Experimental Pedagogies, topsoil

As topsoil, our work stems from our shared experiences of learning spaces at Goldsmiths University, exhibition spaces, conferences, talks, lecture halls, reading groups, which have been spaces of immense inspiration and value. However, we are equally critical of these institutions and spaces for reproducing forms of exclusion and showing very constrained and performed ways of producing knowledges. Hence, we have developed a practice of collectively discussing and critically understanding diverse pedagogical spaces we attend to in our respective, albeit differently conditioned, academic and artistic contexts in Costa Rica, Germany and Turkey. 

Friendship, for us, is a strong resource from which we propose alternatives to those learning spaces and towards the inclusion of others. We understand various forms of intimate relations and especially friendship as a research methodology. By looking at the implicit, often invisible strategies and methodologies of care inherent in friendships, we want to explore how they can become transformed into accountable, involved and affected learning spaces with others (while remaining attentive to the forms of cooptation and extraction of personal relationships in the arts). 

Since June 2020, we have been working on a long-term research project titled Experimental Pedagogies which looks at the relationship between friendship, ecologies and learning spaces. It started by questioning how we learn collectively and what alternative methods we can invent and experiment with for creating collective knowledges departing from our understanding of the potential of affective bonds. We started mapping the methodologies that we use and created visual representations and documentations of how we organize thoughts, memories, processes and research. Throughout our past projects, we have observed our processes, motivations and points of frustration and have learned how to shift with them. Therefore, we now have a toolbox of methods that we carry with us into the next projects: we pay attention to our contexts (the overlapping and departures), we value doing over speaking, we make sure to not forget our bodies (and those of other human and nonhuman creatures), we centre personal storytelling, use minds-eye imagination, attend to nonhuman presences and agencies, work through various temporalities, explore feminist methodologies and focus on the physical, psychological and emotional set up of socioecological spaces. SoC is an opportunity for us to further our ongoing research and it will serve as a platform to be self-reflective, exchange and learn from others throughout the process, borrow methods from others, build new connections and relationalities, present our own questions and ways of working to others, and materialize this research. 

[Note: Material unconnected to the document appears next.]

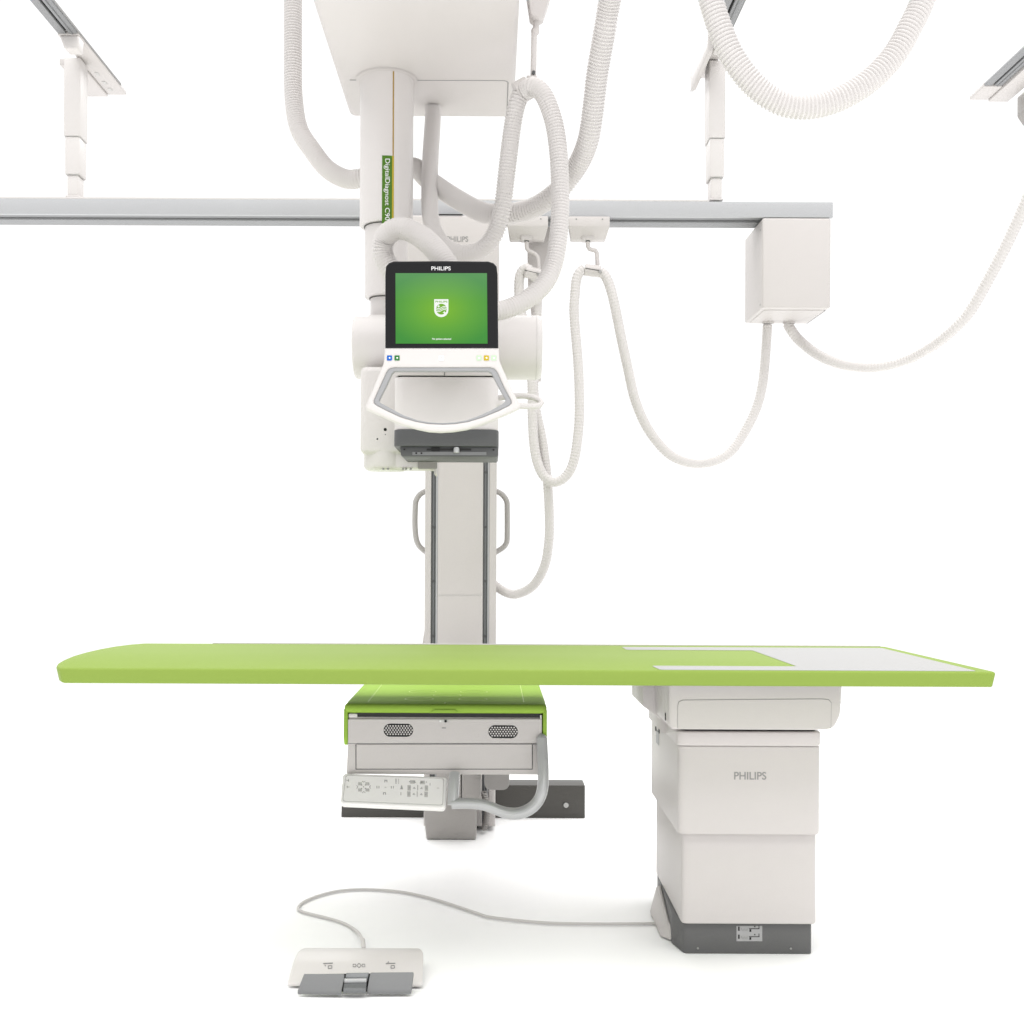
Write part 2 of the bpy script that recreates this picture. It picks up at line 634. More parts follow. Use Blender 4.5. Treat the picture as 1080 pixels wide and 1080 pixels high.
# ------------------------------------------------------------------ cable trolleys with hooks
def trolley_at(px0, px1):
    a, b = P(px0, 227.5, 4.49), P(px1, 251, 4.49)
    t = thing('cable_trolley', 'white cable trolley', 'trolley', ((a.x + b.x) / 2, 4.55, b.z), 'cable trolleys on the cross rail')
    zt, zb = RB - .003, b.z
    zm = zt - (zt - zb) * .48
    m = MB()
    ins = .014
    m.prism([(4.485, zt), (4.485, zm), (4.535, zb + .004), (4.572, zb + .004), (4.572, zt)], 'x', a.x, b.x, .004)
    for v in m.bm.verts:       # taper the lower part
        if v.co.z < zm - .005:
            k = (zm - v.co.z) / (zm - zb)
            v.co.x += ins * k * (1 if v.co.x < (a.x + b.x) / 2 else -1)
    m.build('cover', 'enamel', t)
    for q in (.18, .82):
        MB().disc((a.x + (b.x - a.x) * q, 4.4851, zt - .012), (0, -1, 0), .003, .0008, 12).build('screw', 'ink', t)
    m = MB()
    m.prism(rnd([(a.x + .055, zb - .001), (a.x + .055, zb + .022), (a.x + .1, zb + .022), (a.x + .1, zb - .001)], .008), 'y', 4.517, 4.56, .003)
    m.build('socket', 'enamel', t)
    return t


tl = trolley_at(535, 578)
tl['label'] = 'white cable trolley on the cross rail, nearer the display, with an S-shaped hook rod'
tr = trolley_at(600, 643)
tr['label'] = 'white cable trolley on the cross rail holding the free hanging hoses, right of its twin'


def hook(t, rod, clamp, dirv, r, dark, m='enamel'):
    MB().tube([P(*p) for p in rod], .0085, 12).build('hook_rod', m, t)
    v = P(*dark)
    MB().lathe([(.0095, -.012), (.0095, .012)], v, 'z', 14).build('rod_nut', 'grey', t)
    c = P(*clamp)
    d = Vector(dirv).normalized()
    MB().tube([c - d * r * 1.35, c - d * r * 1.25, c + d * r * 1.25, c + d * r * 1.35], r, 24, smooth=False,
              radii=[r * .92, r, r, r * .92]).build('hose_clamp', m, t)
    n = Vector((0, -1, 0)); w = d.cross(n).normalized()
    k = MB()
    k.tube([c - d * r * 1.3 + n * r * .97, c + d * r * 1.3 + n * r * .97 + w * .002], .0022, 6, smooth=False)
    k.build('clamp_seam', 'seam', t)
    k = MB()
    k.disc(c + d * r * 1.2 + n * r * .85 + w * r * .3, n, .006, .012, 10)
    k.build('clamp_screw', 'steel', t)


hook(tl, [(555.5, 249, 4.53), (555.5, 259, 4.53), (557, 264, 4.53), (563, 267, 4.53), (567, 271, 4.53), (567.8, 280, 4.53), (567.5, 290, 4.53)],
     (561, 288, 4.50), (1, .3, -.12), .0235, (555.5, 252, 4.53))
hook(tr, [(620, 250, 4.53), (620, 259, 4.53), (621.5, 262.5, 4.53), (626, 264, 4.53), (629, 265, 4.53), (629.8, 272, 4.53), (630.5, 283, 4.53)],
     (625, 285.5, 4.50), (1, 0, -.12), .0235, (620, 252, 4.53))

# tapered bracket plate behind the left trolley
t = plate('cable_bracket', [[Q(x, y, 4.62) for x, y in ((556, 239), (585, 239), (583, 262), (572, 300), (570.5, 345), (570.5, 402), (562, 402), (562, 345), (557, 300))]],
          4.64, .02, 'enamel', None, .003)
tag(t, 'pale tapered bracket plate hanging behind the hook of the trolley nearer the display', 'bracket')


# ------------------------------------------------------------------ hoses
def hose(name, pts, r, label, cat='hose', group='white corrugated cable hoses', rib=.15, pitch=.0095, m='hose', seg=20):
    o = MB().tube([P(*p) for p in pts], r, seg, rib, pitch).build(name, m, None, angle=179)
    return tag(o, label, cat, group)


hose('corrugated_hose', [(309, -60, 3.95), (309, 0, 3.95), (309, 52, 3.95), (309.6, 101, 3.95), (315, 135, 3.93), (329, 158, 3.9), (345, 178, 3.88), (364, 188.5, 3.86),
                         (380, 188, 3.84), (400, 183, 3.83), (420, 177, 3.82), (438, 177, 3.8), (451, 189, 3.75), (477, 207, 3.68), (503, 221.5, 3.62), (519, 226, 3.58), (541, 225, 3.54),
                         (565, 218, 3.5), (588, 202, 3.45), (604, 182, 3.42), (614, 165, 3.38), (621, 145, 3.33), (625.5, 116, 3.28), (630, 78, 3.22), (637.5, 34, 3.15), (643, 0, 3.1), (652, -50, 3.0)],
     .0325, 'long corrugated hose sagging from the top edge behind the column and up again')
hose('corrugated_hose', [(457, 112, 3.84), (456, 135, 3.8), (454, 166, 3.74), (453, 202, 3.68), (454, 228, 3.63), (459, 246, 3.59), (467, 258, 3.56), (478, 265, 3.53), (490, 267.3, 3.51), (503, 265, 3.49), (514, 258, 3.475), (522.5, 245, 3.46), (529.5, 222, 3.44),
                         (534.5, 181.5, 3.42), (539.6, 140, 3.41), (544.5, 112, 3.4), (551, 96, 3.4)],
     .0275, 'corrugated hose hanging in a U between the ceiling carriage underside and the hanger clamp')
hose('corrugated_hose', [(554, 95, 3.38), (562, 91, 3.36), (571, 97, 3.35), (578.5, 111, 3.34), (585.5, 135, 3.33), (589.5, 168, 3.32), (590.7, 202, 3.31), (590.5, 230, 3.30), (588, 257, 3.29),
                         (583, 281, 3.28), (573.5, 300, 3.26), (557, 315, 3.24), (538.5, 324.5, 3.22), (520, 329, 3.2), (500, 331, 3.18)],
     .0275, 'corrugated hose bowing from the hanger clamp down to the back of the display')
hose('corrugated_hose', [(432, 300, 3.30), (418, 291, 3.3), (405, 272, 3.3), (404.5, 255, 3.29), (411, 245, 3.27), (424, 241, 3.25), (440, 247, 3.23), (454, 258, 3.2), (466, 272, 3.17), (476, 288, 3.15), (482, 300, 3.14)],
     .0325, 'short corrugated hose arching over the top left corner of the display', pitch=.009)
hose('corrugated_hose', [(735, -60, 2.72), (750, 0, 2.72), (760, 31.7, 2.72), (772, 59, 2.72), (789.7, 83.5, 2.72), (809.5, 101, 2.72), (834, 111.5, 2.72), (862, 111.5, 2.72), (890, 102, 2.72), (918, 84.4, 2.72),
                         (943, 58, 2.72), (960, 28, 2.72), (973, 0, 2.72), (992, -60, 2.72)],
     .0300, 'thick corrugated hose in a wide open loop at the top right')
hose('slim_hose', [(616, 283.5, 4.5), (611, 288, 4.5), (607.8, 296, 4.5), (606.5, 310, 4.5), (605.5, 326, 4.5), (606.5, 345, 4.5), (609.5, 380, 4.49), (611, 413, 4.48), (610.7, 446.7, 4.47), (606, 483, 4.46), (598, 501, 4.46),
                   (586, 508.5, 4.46), (575.5, 504, 4.47), (568, 491, 4.48), (563.5, 470, 4.49), (561.7, 440, 4.5), (561, 400, 4.51), (556, 360, 4.52), (550, 330, 4.52), (547.5, 308, 4.52), (548.5, 291, 4.51), (554, 283, 4.5), (560, 286, 4.5)],
     .0200, 'slim corrugated hose slung in a U between the two trolley hooks', group='slim hoses under the cross rail', rib=.085, pitch=.0125, seg=14)
hose('slim_hose', [(562, 290, 4.52), (567, 302, 4.56), (566, 340, 4.56), (563, 400, 4.55), (565, 430, 4.53), (571.7, 463, 4.52), (577, 503, 4.51), (579.5, 546.7, 4.52), (578.7, 573, 4.53), (574, 598, 4.55), (562, 618, 4.6), (545, 626.5, 4.66),
                   (532, 624, 4.7), (519, 615, 4.72)],
     .0195, 'slim corrugated hose dropping behind the tube head to the side of the wall stand', group='slim hoses under the cross rail', rib=.085, pitch=.0125, seg=14)
hose('slim_hose', [(633, 286, 4.5), (639, 292, 4.5), (643.5, 303, 4.5), (647.5, 318, 4.5), (651, 335, 4.51), (656, 360, 4.52), (662.5, 390, 4.54), (670, 422, 4.56), (683, 451.7, 4.6), (701.7, 475.5, 4.63), (718, 485.5, 4.65), (737, 489, 4.68),
                   (757, 485, 4.7), (773, 474, 4.72), (787, 453, 4.74), (798, 430, 4.75), (804, 406.7, 4.76), (807, 380, 4.77), (809.5, 343, 4.77)],
     .0205, 'slim corrugated hose sagging from the right trolley hook up to the junction box', group='slim hoses under the cross rail', rib=.085, pitch=.0125, seg=14)
hose('slim_hose', [(831, 342, 4.77), (835, 349, 4.76), (843, 359, 4.75), (860, 372.5, 4.7), (880, 382, 4.65), (905, 387, 4.6), (930, 386.5, 4.55), (960, 378, 4.5), (985, 364, 4.42), (1005, 348, 4.35), (1024, 327, 4.3), (1052, 277, 4.2),
                   (1073, 234, 4.12), (1090, 195, 4.05), (1110, 150, 4)],
     .0220, 'slim corrugated hose swinging from the junction box out past the right edge', group='slim hoses under the cross rail', rib=.085, pitch=.0125, seg=14)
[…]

Looking at other collectives, how collective work and learning processes can be done otherwise, how friends or colleagues work together is important for our research in the long term. We think wanting to share time and thinking with others and to build new potentialities for friendships is indeed a very valid and productive place to begin a research process. We would like to map these connections and encounters and experiment with new forms of thinking around these alliances.